By having less RAM, you will typically force the system to use more virtual memory on the HDD. This results in the CPU having to do a bit more work e.g. moving data between RAM and HDD and tweaking page tables, particularly when there is a context switch. Therefore, there is less CPU time available to the applications.
That is why, if you had a choice to spend the same money to either double your RAM or increase your CPU speed by 5%-10%, it is usually better to spend it on doubling your RAM.
CPU usage is often a red herring because you don't know if it represents useful work or not. If you have high CPU usage, it could indicate that the application is doing a lot of useful work (good); on the other hand, it could indicate that the application is being very inefficient (bad).
It's better to focus on direct measures of useful work, such as the throughput and latency of the application. For a web server, these would include metrics such as maximum number of simultaneous users and the time taken for the server to respond to each request. Then you can compare these metrics to CPU usage to get an idea of CPU efficiency.
To answer your specific question: it depends on the performance bottlenecks in your particular environment.
In many situations, adding RAM will actually increase the CPU usage because it will allow more useful work to be done -- and this is a good thing. For example, imagine a web server under heavy load serving up files. The performance bottleneck is likely to be disk I/O; the application will spend most of its time waiting for disk, so the CPU usage will be quite low.
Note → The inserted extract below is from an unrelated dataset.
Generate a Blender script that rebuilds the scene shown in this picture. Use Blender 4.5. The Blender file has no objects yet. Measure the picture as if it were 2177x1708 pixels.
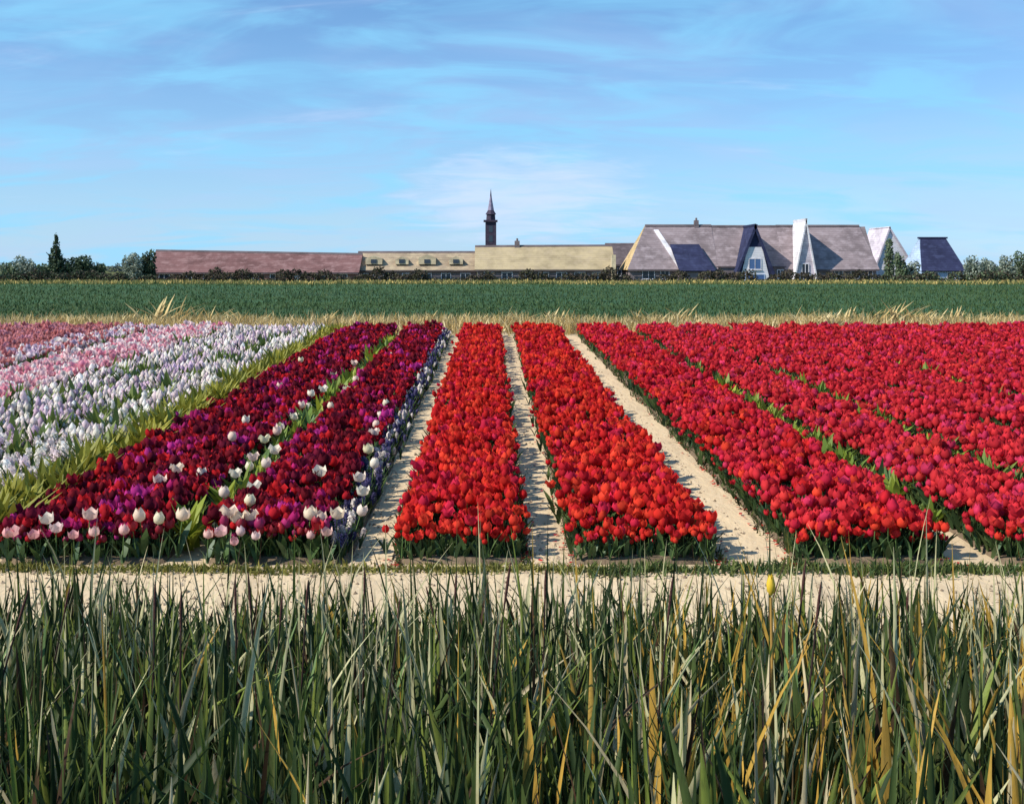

If you added more RAM to cache the files on disk, the application would spend less time waiting, more time processing, and so CPU usage and throughput would be higher.
It could also work the other way. For example, there is often a trade-off in computer algorithms between space complexity and time complexity; that is, extra RAM allows the application to use less CPU, so CPU usage would be lower (or you would get more throughput per CPU cycle). @sybreon has given a good example of how adding RAM can make the CPU usage more efficient because the system doesn't have to spend as much effort managing a constrained resource.